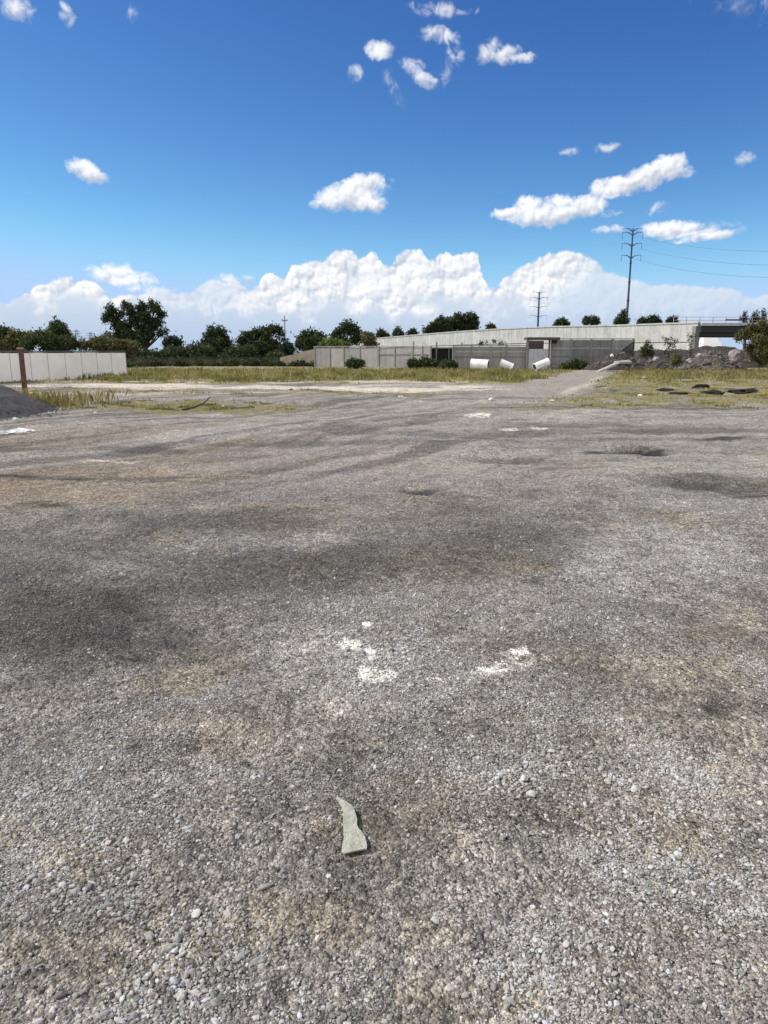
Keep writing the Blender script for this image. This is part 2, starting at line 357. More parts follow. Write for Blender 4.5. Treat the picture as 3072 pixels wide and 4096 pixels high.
def yard(x, y):
    """base colour of the surface and how stony it is"""
    x = np.asarray(x, float); y = np.asarray(y, float)
    d = np.hypot(x, y)
    ua = x * .766 - y * .643; va = x * .643 + y * .766
    n1 = .5 * fbm(x, y, 1.4, 11, 5, .6) + .5 * fbm(ua, va * .4, .8, 12, 5, .6); n2 = fbm(x, y, 0.35, 13, 4, .6); n3 = fbm(x, y, 5.0, 15, 3)
    dark = field(DARK, x, y, .5, 100); dirt = field(DIRT, x, y, .6, 200, 1.3, .35); light = field(LIGHT, x, y, .55, 300, 1.3, .35)
    dirt = np.clip(dirt + .9 * sst(fbm(x, y, 0.9, 19, 4, .6), .56, .72) * (1 - sst(d, 10, 16)), 0, 1)
    c = np.empty(x.shape + (3,)); c[...] = (0.235, 0.222, 0.205)
    def lay(m, col):
        m = np.clip(m, 0, 1)[..., None]; c[...] = c * (1 - m) + np.array(col) * m
    lay(light * .8, (0.35, 0.34, 0.335))
    lay(dirt * .8, (0.25, 0.225, 0.178))
    lay(dirt * sst(n2, .5, .7) * .5, (0.30, 0.265, 0.20))
    c *= (0.32 + 1.36 * n1)[..., None]
    c *= (0.70 + 0.60 * n2)[..., None]
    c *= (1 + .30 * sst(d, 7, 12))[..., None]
    # wheel tracks: long pale and dark streaks, sweeping in from the lane on the left, level on the right
    tr = sst(d, 7.5, 11) * (1 - sst(y, 36, 44))
    for ang_, msk, sd in ((57, 1 - sst(x, 0.0, 5.0), 41), (9, sst(x, -1.0, 4.0), 47)):
        ca, sa_ = math.cos(R(ang_)), math.sin(R(ang_))
        u = x * sa_ - y * ca + (n3 - .5) * 1.6; v = x * ca + y * sa_
        s = fbm(u * 1.0, v * 0.06, 0.42, sd, 5, .68); tm = tr * msk * (1.0 if ang_ == 57 else .7)
        lay(tm * sst(s, .51, .62) * .7, (0.42, 0.405, 0.38)); lay(tm * sst(s, .47, .36) * .7, (0.12, 0.115, 0.11))
        s2 = fbm(u * 1.0, v * 0.04, 1.7, sd + 2, 3, .6)
        lay(tm * sst(s2, .52, .64) * .5, (0.38, 0.36, 0.33))
        if ang_ == 57: lay(tm * sst(s2, .44, .34) * .5 * sst(-x, 0, 4) * (1 - sst(y, 14, 18)), (0.25, 0.195, 0.135))
    lay(field([ell(90, 1062, 290, 26), ell(360, 1022, 270, 9, .8), ell(700, 1000, 200, 7, .5)], x, y, .5, 600, 1.2, .3) * (.55 + .9 * (fbm(x * .84 - y * .54, (x * .54 + y * .84) * .1, .4, 45, 4, .65) - .5)), (0.33, 0.265, 0.19))
    lay(dark * (.80 + .5 * (n2 - .5)), (0.066, 0.063, 0.06))
    lay(field(PITS, x, y, .35, 500, .6, .3) * .95, (0.035, 0.033, 0.03))
    g = grassmask(x, y)
    soil = np.array((0.27, 0.23, 0.14)) * (0.7 + .6 * n1)[..., None]
    gr = np.array((0.27, 0.25, 0.10)) * (0.7 + .6 * n2)[..., None]
    gm = g[..., None]; c = c * (1 - gm) + (soil * .45 + gr * .55) * gm
    lay(paleband(x, y) * (.55 + .5 * n2), (0.80, 0.74, 0.63))
    far = sst(y, 44, 50) * .5
    lane_lx = 4.3 + 0.37 * (y - 25)
    lane = lanemask(x, y, .9, 3.0)
    lay(lane * .75, (0.36, 0.338, 0.305) )
    e = np.exp(-((x - lane_lx - 1.4 - (n3 - .5)) / .35) ** 2) * sst(y, 24, 30) * (1 - sst(y, 44, 52)); lay(e * .7, (.6, .56, .5))
    lime = field(LIME, x, y, .75, 400, .9, .22)
    lay(lime * sst(fbm(x, y, .06, 21, 3, .6), .26, .48) * .95, (0.88, 0.86, 0.78))
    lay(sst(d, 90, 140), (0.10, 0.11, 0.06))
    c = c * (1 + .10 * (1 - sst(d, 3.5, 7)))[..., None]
    c = c * np.array((1.03, 0.99, 0.93)) * 0.875
    return c, g, dirt, lime, dark

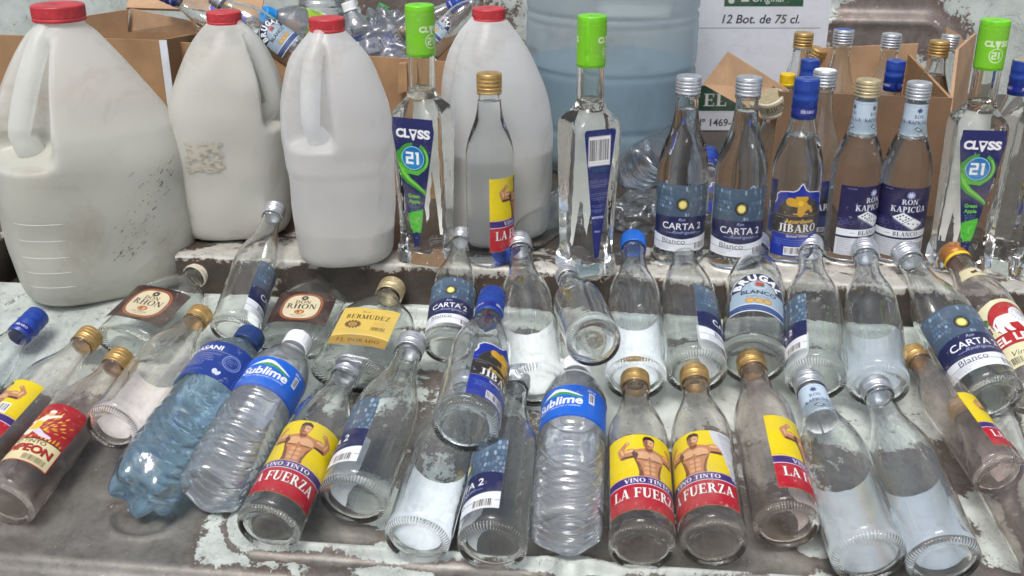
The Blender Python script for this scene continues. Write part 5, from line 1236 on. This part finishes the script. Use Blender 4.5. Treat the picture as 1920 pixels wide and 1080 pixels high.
# big blue water barrel
BY = 1.62; bc = at(1142, 200, BY); o = root('water_barrel', 'large pale blue ribbed water bottle standing behind the green capped bottles', 'water barrel', Matrix.Translation((bc.x, BY, 0)))
rb = .128; prof = [(.1, 8), (70, 6), (108, 0), (122, 6), (128, 22)]
ztop = 430; zlist = []
g1 = zat(40, BY - rb) * 1000; g2 = zat(150, BY - rb) * 1000; g3 = zat(258, BY - rb) * 1000
z = 30
while z < 400:
    r_ = 128
    for g, dp, wd in ((g1, 3.4, 3.5), (g1 - 14, 1.2, 4), (g2, 2.2, 5), (g3, 2.4, 6)): r_ -= dp * math.exp(-((z - g) / wd)**2)
    prof.append((r_, z)); z += 2.2
prof += [(120, 408), (95, 424), (50, 436), (28, 442), (28, 470)]
mb = MB(); lathe(mb, [(a * mm, b * mm) for a, b in prof], 'barrel', 96, None, True, False); part('barrel_body', mb.mesh('barrel_body'), o)
lv = zat(146, BY - rb); mb = MB(); lathe(mb, [(.0001, .012), (.104, .010), (.117, .018), (.121, .03), (.121, lv), (.0001, lv)], 'liquid_teal', 96, None, False, False); part('liquid', mb.mesh('liquid', 40), o)
mb = MB(); lathe(mb, [(.031, .452), (.031, .486), (.0001, .487)], 'bright_blue', 48, None, False, False); part('screw_cap', mb.mesh('screw_cap'), o)
# panel helper: quad given by four corner points, with thickness backwards
def panel(mb, pts, m, th=.004):
    p = [Vector(q) for q in pts]; n = (p[1] - p[0]).cross(p[3] - p[0]).normalized()
    # subdivided slightly so edges can be uneven
    V = [tuple(q) for q in p] + [tuple(q - n * th) for q in p]
    mb.add(V, [[0, 1, 2, 3], [7, 6, 5, 4], [0, 4, 5, 1], [1, 5, 6, 2], [2, 6, 7, 3], [3, 7, 4, 0]], m, False)
# white printed carton
CY = 1.79; x0 = P3(1297, 120, CY).x; x1 = P3(1545, 120, CY).x; ztp = zat(-60, CY); zb = zat(247, CY); W_ = x1 - x0
o = root('carton', 'white printed bottle carton standing behind the upright sun label bottles', 'carton', Matrix.Translation((x0, CY, zb)))
Hc = ztp - zb; mb = MB(); mb.box((0, 0, 0), (W_, .28, Hc), 'card_white')
part('carton_body', mb.mesh('carton_body'), o)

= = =

= Written exercise =
Each line holding the word "script" counts once; report the total and nothing else.

= Output below =
2